As Dundee University lurches from one crisis to another, it’s time for a root and branch reassessment of how our educational establishments operate.
Nothing should be off the table including possible mergers and three-year degrees, instead of the current four years.
We should look at the entire funding model too.
Closer cooperation in the education sector addressing the respective strengths and weaknesses of each institution – and building a much closer relationship between universities themselves and also local colleges of further education – is also needed.
With the principal and his vice-principal jumping ship at Dundee, the rank-and-file admin staff and lecturers must be wondering if the boat they’re on is headed for the rocks.
Now plans to merge the dental and nursing schools have been paused at an institution paralysed by a failure to provide concerned employees with reassurances for their futures.
The university is a vital component of economic and educational wellbeing in this area.
But it is in a state of disarray due to a huge funding shortfall as international student recruitment falls sharply, reducing income dramatically.
If those in charge at Dundee can’t offer solutions to the crisis, then the Scottish Government must.
‘Put local communities first’
It’s no consolation to anyone at the university but I suspect Dundee won’t be alone in its current travails in the higher education sector.
It also seems to me that instead of appointing principals who were once hired for their broad academic expertise and knowledge, the concept has shifted too much towards asking them to act as glorified CEOs.
Our universities should be focussed on assessing and delivering the educational needs of their local communities first and foremost.
But in the rush to recruit high fee-paying students from abroad, now a less sustainable model, Dundee and some other universities seem to have lost sight of that principle.
Universities’ core aims should be local.
They should aim to meet the needs of employers in the communities where the institutions are based.

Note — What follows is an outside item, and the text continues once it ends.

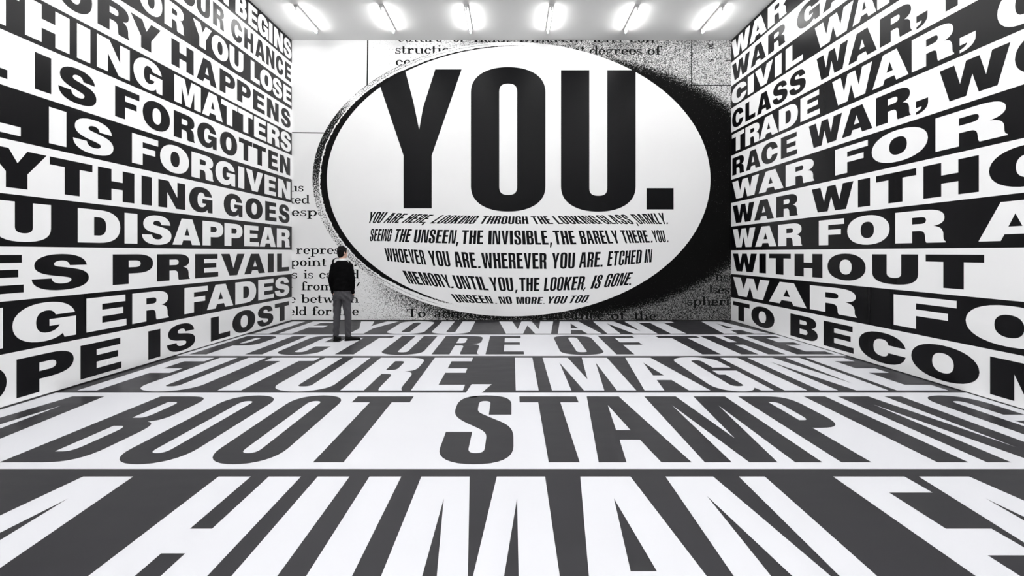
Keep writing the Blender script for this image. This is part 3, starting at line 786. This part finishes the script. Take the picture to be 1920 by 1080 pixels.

Instead it looks like some universities, in their desperate attempt to chase the big fees which students from abroad have been paying, have strayed too far from their original role.
There also needs to be much more cooperation and collaboration within the Scottish university sector and that might mean mergers are worth exploring.
At the very least we should examine all areas where for instance the likes of Dundee, Abertay, and St Andrews University could find common ground and assist each other.
St Andrews is very international in terms of the students it attracts, with only around 30 per cent of the student body being Scottish, while just over a fifth of the students at Dundee were from an international background.
That international element isn’t a bad thing; it’s good both economically and culturally.
But in a highly-competitive market, it’s going to be an increasing struggle to continue to attract foreign students against the competition from other major and better known universities elsewhere.